Low-Water Lawn and Garden Ideas

According to the EPA, outdoor water use can account for as much as 60 percent of total household water use in arid regions. Do you want to replace your high-maintenance, water-thirsty lawn, but aren’t sure where to get started? You can use drought-tolerant plants or plant-free lawn options to save on water and lawn care.

Drought-Tolerant Plants

Create a lawn with drought-tolerant plants native to California. This low-water option will keep greenery in your yard while benefiting the environment, because plants help the soil absorb and hold more water while preventing erosion. They also reduce the heat your yard creates from reflecting sunlight. Native plant species in particular promote the health of local bee populations.

Want to try it? You can stick to grasses that look like your typical sod, such as the native California bent grass or Native Mow Free, a trademarked California grass. You can also search the California Native Plant Society’s map for native plants suited to your area.

Succulents and ornamental, drought-tolerant grasses are another way to add beauty without the extra water and maintenance. If you still want flowers, try planting native perennials that tend to be hardier and require less water, such as blanketflower, common yarrow, and a few varieties of sage.

Need more inspiration? Check out other Californians who have replaced their lawns in the State of California’s Reimagine Your Landscape. Worried about the extra work involved in replacing your grass? Don’t be! A study from the City of Santa Monica found that a native plant garden uses 83 percent less water and requires 68 percent less maintenance than a traditional lawn.

Plant-Free Lawn Options

Looking for a yard that’s entirely plant-free? Mulch is your greenest option, allowing water to absorb into the ground to replenish local aquifers. Its heating effect is neutral, and it also tends to be the most affordable.
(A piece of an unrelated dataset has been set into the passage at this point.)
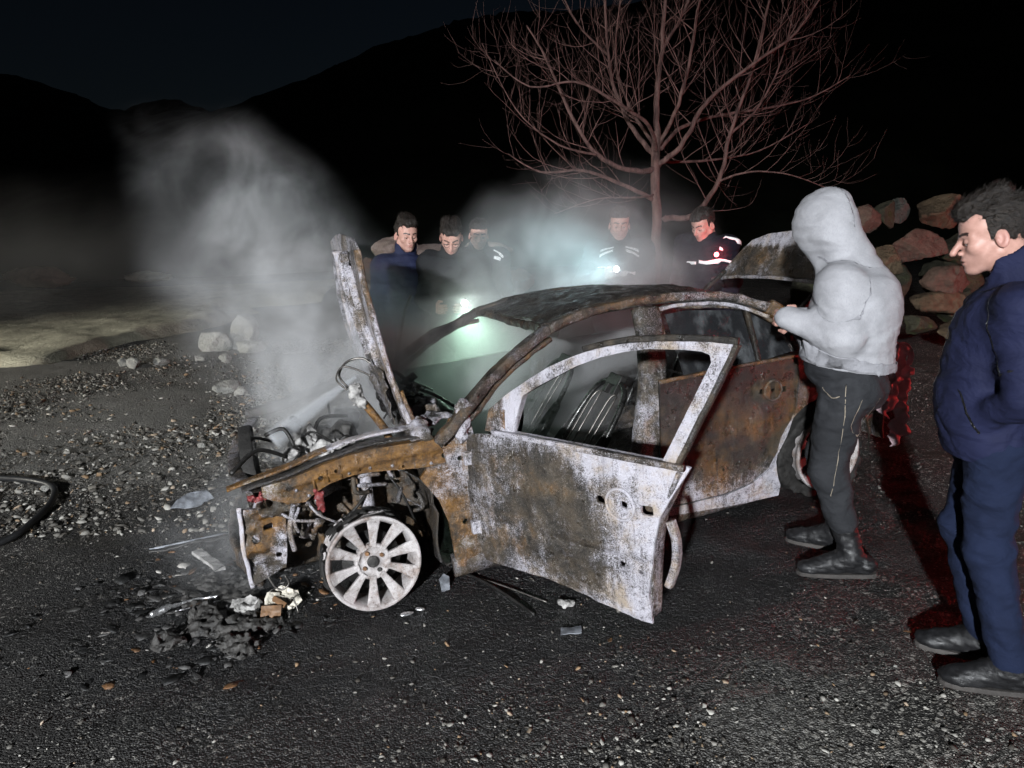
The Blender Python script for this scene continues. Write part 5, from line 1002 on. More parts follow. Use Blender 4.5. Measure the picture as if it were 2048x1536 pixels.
    for s in 'LR':
        a, k_, n_ = J['hip' + s], J['kn' + s], J['an' + s]; w = cfg.get('leg', 1.0)
        f.cone(a, k_, .092 * bulk, .068 * w, .03).cone(k_, n_ + (k_ - n_).normalized() * cfg.get('cuff', .02), .068 * w, .054 * w, .03)
    f.crease(.0065, 9.0, cfg.get('seed', 1) + 44, (1.0, 1.0, 2.0)); f.disp(.007, 11, cfg.get('seed', 1), 2, (1, 1, 1.6), 1.2); f.disp(.0035, 26, cfg.get('seed', 1) + 9, 2, (1, 1, 2.2), 1.0)
    f.half((0, 0, pe.z + .15), (0, 0, 1))
    for s in 'LR': pass
    V, q = f.mesh(); tr = mk_np("trousers", V, q, MT[cfg['trousers']], p)
    if cfg.get('stitch'):
        for pts in cfg['stitch']:
            m = MB(); C = catmull(pts, 6); m.tube(C, .0018, 5)
            so_ = m.build("seam_stitching", MT['stitch'], tr, smooth=True); sw = so_.modifiers.new("wrap", 'SHRINKWRAP'); sw.target = tr; sw.offset = .001; sw.wrap_method = 'NEAREST_SURFACEPOINT'; sw.wrap_mode = 'ABOVE_SURFACE'
    # boots
    for s in 'LR':
        n_, t_ = J['an' + s], J['toe' + s]; d = (t_ - n_); d.z = 0; d.normalize(); up = (J['kn' + s] - n_).normalized(); slope = Vector((d.x, d.y, (t_.z - n_.z + .065) / .18 * .0)).normalized()
        heel = n_ - d * .055 + Vector((0, 0, -.055)); toe = t_ + Vector((0, 0, .006))
        f = Field([min(n_[i], t_[i], heel[i]) - .13 for i in range(3)], [max(n_[i], t_[i], heel[i]) + .13 for i in range(2)] + [n_.z + .24], .0055)
        ht = cfg.get('boot', .16)
        f.cone(n_ + up * ht, n_, .058, .050, .02).ell(heel + Vector((0, 0, .02)), (.052, .045, .042), .03).cone(heel + d * .06 + Vector((0, 0, .02)), toe - d * .03, .046, .038, .03).ell(toe - d * .005, (.055, .046, .032), .03)
        f.cone(n_ + d * .01, toe - d * .05 + Vector((0, 0, .02)), .045, .030, .03); f.disp(.004, 34, 6, 2, (1, 1, 2.4)); zb = min(heel.z, toe.z) - .022
        pl = heel + Vector((0, 0, -.020)); nn = (toe - heel).cross(Vector((-d.y, d.x, 0))); nn = -nn if nn.z > 0 else nn
        f.half(pl, nn); f.half(n_ + up * ht, up); V, q = f.mesh(); bo = mk_np("boot", V, q, MT['leather'], p)
        m = MB(); side = Vector((-d.y, d.x, 0)); ax = (toe - heel); L = ax.length; ax.normalize(); out = []
        for i in range(20):
            a = 2 * math.pi * i / 20; c, s_ = math.cos(a), math.sin(a); x = L * .5 + (L * .5 + .052) * math.copysign(abs(c) ** .6, c); y = (.047 if c > -.2 else .040) * math.copysign(abs(s_) ** .7, s_) * (1 if c < .9 else .8); out.append((x, y))
        nrm = ax.cross(side); nrm = nrm if nrm.z < 0 else -nrm
        m.prism(out, lambda q_, dd: heel + ax * q_[0] + side * q_[1] + nrm * (.016 + dd), .020); m.build("sole", MT['sole'], bo, smooth=False, bevel=.004)
    # jacket
    f = Field((min(xs) - .24, min(ys) - .22, min(pe.z - .32, min(J['haL'].z, J['haR'].z) - .12)), (max(xs) + .26, max(ys) + .22, J['head'].z + .20), .0082)
    ch, nk = J['chest'], J['neck']; mid = pe.lerp(ch, .5)
    f.ell(ch, (.135 * dp, .185 * bulk, .22), .05).ell(mid + Vector((.015, 0, 0)), (.135 * dp, .170 * bulk, .20), .06).ell(pe + Vector((-.01, 0, .03)), (.142 * dp, .178 * bulk, cfg.get('hemr', .16)), .06)
    for s in 'LR':
        f.cone(nk - Vector((0, 0, .045)), J['sh' + s] + Vector((0, 0, -.005)), .066, .078 * bulk * cfg.get('arm', 1.0), .07).cone(ch + Vector((0, 0, .02)), J['sh' + s], .10, .078, .07)
        f.cone(J['sh' + s], J['el' + s], .076 * bulk * cfg.get('arm', 1.0), .064 * bulk, cfg.get('blend', .055)).cone(J['el' + s], J['ha' + s] + (J['ha' + s] - J['el' + s]).normalized() * cfg.get('sleeve', -.005), .064 * bulk, .046 * bulk, cfg.get('blend', .025) * .7)
    if cfg.get('coat'): 
        for s in 'LR': f.cone(J['hip' + s] + Vector((0, 0, .05)), J['hip' + s].lerp(J['kn' + s], .35), .13 * bulk, .12 * bulk, .06)
    if cfg.get('hood'):
        H0 = HM @ Vector((-.020, 0, .010))
        f.ell(H0 + HM.to_3x3() @ Vector((.012, 0, 0)), (.155, .114, .152), .02, rot=tuple(HM.to_euler())).cone(HM @ Vector((-.055, 0, -.06)), nk + Vector((-.05, 0, -.03)), .095, .105, .04).cone(HM @ Vector((.035, 0, -.065)), nk + Vector((.03, 0, -.02)), .078, .075, .03)
        f.ell(HM @ Vector((-.075, 0, .06)), (.055, .06, .06), .04)
    else:
        f.cone(nk + Vector((-.012, 0, -.05)), nk + (J['head'] - nk) * cfg.get('collar', .33) + Vector((-.02, 0, 0)), .094, .088, .02)
    for a_, b_, r0, r1 in cfg.get('ridges', []): f.cone(a_, b_, r0, r1, .035)
    sd = cfg.get('seed', 1)
    f.crease(.0075 * cfg.get('crs', 1.0), 7.0, cfg.get('seed', 1) + 60, (1.0, 1.0, 1.5)); f.crease(.0055 * cfg.get('crs', 1.0), 12.0, cfg.get('seed', 1) + 80, (.8, .8, 1.9)); fa = cfg.get('folds', 1.0); f.disp(.011 * fa, 5.0, sd, 1, (1.0, 1.0, 1.3), 2.0); f.disp(.0060 * fa, 11, sd + 4, 1, (.8, .8, 2.6), 2.2); f.disp(.0030 * fa, 20, sd + 7, 1, (.7, .7, 2.8), 2.0)
    if cfg.get('hood'): f.ell(HM @ Vector((.125, 0, -.020)), (.070, .080, .118), .012, 's', rot=tuple(HM.to_euler())); f.ell(HM @ Vector((.03, 0, -.01)), (.088, .082, .112), .010, 's', rot=tuple(HM.to_euler()))
    else: f.cone(nk + Vector((-.005, 0, .03)), HM @ Vector((-.03, 0, -.03)), .062, .066, .008, 's'); f.cone(HM @ Vector((.02, 0, -.085)), HM @ Vector((.06, 0, -.05)), .05, .05, .01, 's')
    hz = cfg.get('hem', pe.z - .06); tl = cfg.get('hemtilt', 0.0)
    # hem cut, sparing sleeves lower than it
    X, Y, Z = np.broadcast_arrays(*f.grid((slice(None),) * 3)); cut = (hz + tl * (X - pe.x)) - Z
    arm = np.full_like(f.d, 1.0)
    for s in 'LR':
        a_, b_ = np.array(J['el' + s]), np.array(J['ha' + s]); ab = b_ - a_; t = np.clip(((X - a_[0]) * ab[0] + (Y - a_[1]) * ab[1] + (Z - a_[2]) * ab[2]) / (ab @ ab), 0, 1); arm = np.minimum(arm, np.sqrt((X - a_[0] - t * ab[0]) ** 2 + (Y - a_[1] - t * ab[1]) ** 2 + (Z - a_[2] - t * ab[2]) ** 2) - .085)
    f.d = np.maximum(f.d, np.minimum(cut, arm)).astype(np.float32)
    V, q = f.mesh(); jk = mk_np(cfg.get('topname', "jacket"), V, q, MT[cfg['jacket']], p)
    md = jk.modifiers.new("smooth", 'SMOOTH'); md.factor = .5; md.iterations = 2
    md = tr.modifiers.new("smooth", 'SMOOTH'); md.factor = .5; md.iterations = 2
    return p, J, HM, jk, tr
def wrap(o, target, off=.004):
    sw = o.modifiers.new("wrap", 'SHRINKWRAP'); sw.target = target; sw.offset = off; sw.wrap_method = 'PROJECT' if False else 'NEAREST_SURFACEPOINT'; sw.wrap_mode = 'ABOVE_SURFACE'
def strip(jk, pts, wdt, up, name="reflective_stripe", mat='stripe', off=.008):
    """flat tape laid on a garment"""
    C = catmull(pts, 8); U = Vector(up).normalized(); V = []; Fc = []
    for i, c in enumerate(C):
        for k in (-1, -.33, .33, 1): V.append(c + U * wdt * .5 * k)
    n = len(C)
    for i in range(n - 1):
        for k in range(3): Fc.append((i * 4 + k, i * 4 + k + 1, (i + 1) * 4 + k + 1, (i + 1) * 4 + k))
    o = mk(name, V, Fc, MT[mat], jk, True); wrap(o, jk, off); s2 = o.modifiers.new("thick", 'SOLIDIFY'); s2.thickness = .003; return o
def P0(x, y): return (x, y, gz(x, y))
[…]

Artificial turf, concrete, gravel and decomposed granite are other lawn alternatives that don’t require any water. However, they provide little to no benefit to local wildlife and contribute to the urban heat island effect, so it’s best to limit how widely you use them. Whereas gravel and decomposed granite both allow water to sink into the ground, most artificial turf and concrete products are not permeable, so they don’t allow water to replenish aquifers. However, by using a tiling pattern, you can create spaces in between these hard surfaces for water to seep through.
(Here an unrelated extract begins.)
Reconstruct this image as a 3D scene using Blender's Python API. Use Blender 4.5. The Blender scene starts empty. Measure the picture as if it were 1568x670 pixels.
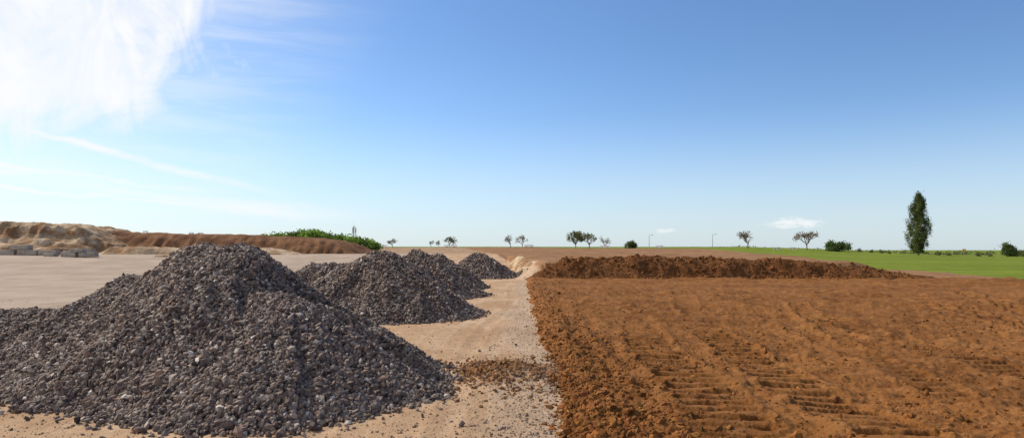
import bpy, math, random
import numpy as np
from mathutils import Vector
rng = np.random.default_rng(7); random.seed(7)
scene = bpy.context.scene
scene.view_settings.view_transform='Standard'
scene.view_settings.look='None'
scene.view_settings.exposure=0

# ------------------------------------------------ noise
TAB = np.random.default_rng(3).random((256,256))*2-1
def vn(x,y,s=0):
    x=np.asarray(x,float)+s*17.31; y=np.asarray(y,float)+s*9.77
    xi=np.floor(x).astype(int); yi=np.floor(y).astype(int)
    fx=x-xi; fy=y-yi
    fx=fx*fx*fx*(fx*(fx*6-15)+10); fy=fy*fy*fy*(fy*(fy*6-15)+10)
    a=TAB[xi&255,yi&255]; b=TAB[(xi+1)&255,yi&255]; c=TAB[xi&255,(yi+1)&255]; d=TAB[(xi+1)&255,(yi+1)&255]
    return (a*(1-fx)+b*fx)*(1-fy)+(c*(1-fx)+d*fx)*fy
def fbm(x,y,o=4,s=0,g=0.5):
    t=0; a=1; n=0
    for i in range(o):
        ca,sa=math.cos(i*1.1),math.sin(i*1.1)
        t=t+a*vn((x*ca-y*sa),(x*sa+y*ca),s+i*3); n+=a; a*=g; x=x*2.03; y=y*2.03
    return t/n
def ss(a,b,x):
    t=np.clip((np.asarray(x,float)-a)/(b-a),0,1); return t*t*(3-2*t)

# ------------------------------------------------ mesh helper
def np_mesh(name, V, F, col=None, mat=None, smooth=False, mask=None):
    V=np.asarray(V,np.float32); F=np.asarray(F,np.int32)
    me=bpy.data.meshes.new(name)
    n=F.shape[1]
    me.vertices.add(len(V)); me.vertices.foreach_set('co',V.ravel())
    me.loops.add(F.size); me.loops.foreach_set('vertex_index',F.ravel())
    me.polygons.add(len(F)); me.polygons.foreach_set('loop_start',np.arange(len(F),dtype=np.int32)*n)
    me.update(calc_edges=True)
    me.polygons.foreach_set('use_smooth',np.full(len(F),smooth,dtype=bool))
    if col is not None:
        at=me.color_attributes.new('col','FLOAT_COLOR','POINT')
        c=np.ones((len(V),4),np.float32); c[:,:col.shape[1]]=col
        at.data.foreach_set('color',c.ravel())
    if mask is not None:
        at=me.color_attributes.new('mask','FLOAT_COLOR','POINT')
        at.data.foreach_set('color',mask.astype(np.float32).ravel())
    ob=bpy.data.objects.new(name,me); scene.collection.objects.link(ob)
    if mat: me.materials.append(mat)
    return ob

# ------------------------------------------------ node helpers
class NT:
    def __init__(s,nt): s.nt=nt
    def n(s,t,**k):
        nd=s.nt.nodes.new(t)
        for a,b in k.items(): setattr(nd,a,b)
        return nd
    def l(s,a,b): s.nt.links.new(a,b)
    def inp(s,sock,v):
        if isinstance(v,(int,float)): sock.default_value=v
        elif isinstance(v,(tuple,list)): sock.default_value=v
        else: s.l(v,sock)
    def m(s,op,a,b=0.0,c=0.0,clamp=False):
        nd=s.n('ShaderNodeMath',operation=op,use_clamp=clamp)
        s.inp(nd.inputs[0],a); s.inp(nd.inputs[1],b); s.inp(nd.inputs[2],c); return nd.outputs[0]
    def mr(s,v,a,b,c=0.0,d=1.0,smooth=True):
        nd=s.n('ShaderNodeMapRange'); nd.interpolation_type='SMOOTHSTEP' if smooth else 'LINEAR'
        s.inp(nd.inputs[0],v)
        for i,x in zip((1,2,3,4),(a,b,c,d)): s.inp(nd.inputs[i],x)
        return nd.outputs[0]
    def mix(s,f,a,b,blend='MIX'):
        nd=s.n('ShaderNodeMix',data_type='RGBA',blend_type=blend)
        s.inp(nd.inputs[0],f)
        s.inp(nd.inputs[6],a if not isinstance(a,tuple) else (*a,1)[:4]); s.inp(nd.inputs[7],b if not isinstance(b,tuple) else (*b,1)[:4])
        return nd.outputs[2]
    def noise(s,vec,scale,detail=4,rough=0.55,dist=0.0):
        nd=s.n('ShaderNodeTexNoise'); s.l(vec,nd.inputs['Vector'])
        nd.inputs['Scale'].default_value=scale; nd.inputs['Detail'].default_value=detail
        nd.inputs['Roughness'].default_value=rough; nd.inputs['Distortion'].default_value=dist
        return nd.outputs[0]
    def mapping(s,vec,scale=(1,1,1),rot=(0,0,0)):
        nd=s.n('ShaderNodeMapping'); s.l(vec,nd.inputs[0]); nd.inputs['Scale'].default_value=scale; nd.inputs['Rotation'].default_value=rot
        return nd.outputs[0]
def newmat(name,rough=0.9,spec=0.2):
    m=bpy.data.materials.new(name); m.use_nodes=True
    t=NT(m.node_tree); b=m.node_tree.nodes['Principled BSDF']
    b.inputs['Roughness'].default_value=rough
    b.inputs['Specular IOR Level'].default_value=spec
    return m,t,b
def attr(t,name):
    a=t.n('ShaderNodeAttribute'); a.attribute_name=name; return a.outputs[0]
def bump(t,b,h,strength,dist):
    bp=t.n('ShaderNodeBump'); t.l(h,bp.inputs['Height']); bp.inputs['Strength'].default_value=strength; bp.inputs['Distance'].default_value=dist
    t.l(bp.outputs[0],b.inputs['Normal'])
def simple(name,c,rough=0.8,var=0.25,scale=3.0,spec=0.2):
    m,t,b=newmat(name,rough,spec)
    tc=t.n('ShaderNodeTexCoord').outputs['Object']
    n=t.noise(tc,scale,5)
    c1=tuple(x*(1-var) for x in c); c2=tuple(min(1,x*(1+var)) for x in c)
    t.l(t.mix(t.mr(n,0.3,0.7),c1,c2),b.inputs['Base Color'])
    return m

# ------------------------------------------------ terrain functions
def xb(y): return 0.72+0.008*(y-9)+0.22*fbm(np.asarray(y)*0.35,np.asarray(y)*0+3.3,3,5)+0.10*vn(np.asarray(y)*1.7,np.asarray(y)*0+1.3,4)
def xl(y): return 2.4-(y-55)*0.11
def xr(y): return 31+(y-57)*0.2
AZ=np.radians([-180,-60,-38,-11,18.7,24,30.5,35,40,60,180])
ZR=np.array([2,3.9,3.9,3.8,3.7,3.0,1.0,0.25,0.1,0.1,2])
TRACKS=[(2.85,0.09,0.58,7,21,.42,.24),(4.85,0.06,0.55,7,21,.44,.26),(6.9,0.14,0.40,10,21,.40,.11),
        (9.3,0.08,0.52,10,27,.46,.20),(12.3,0.30,0.55,13,30,.50,.20),(1.6,0.03,0.3,13,24,.4,.06),(6.2,0.30,0.4,16,31,.46,.13),
        (15.5,0.35,0.55,14,36,.52,.20),(18.2,0.4,0.55,15,40,.52,.20),(3.6,0.2,0.5,22,40,.6,.14),(12,.45,.5,24,44,.6,.16)]
def low(x,y):
    r=np.hypot(x,y); az=np.arctan2(x,y)
    zr=np.interp(az,AZ,ZR)
    wl=1-ss(0.03,0.12,az)
    wl=wl*ss(-2.2,-1.4,az)
    z=wl*1.9*ss(58,96,r)+(zr-1.9*wl)*ss(100,290,r)
    z=z-np.maximum(r-305,0)*0.013
    return z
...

Do you already have turf grass and want to replace it? Visit SaveOurWater.com for information on how to get a rebate for replacing your turf grass with low-water or native plants.

More Water-Saving Tips

  • Collect rainwater in rain barrels and use it to irrigate your lawn and garden, cutting down on water bills and wasted runoff.
  • Create a dry creek bed made of smooth rocks. It will direct the flow of rainwater while creating a striking visual effect in your yard.
  • Terrace sloping areas of your yard or use small check dams to increase your yard’s water absorption.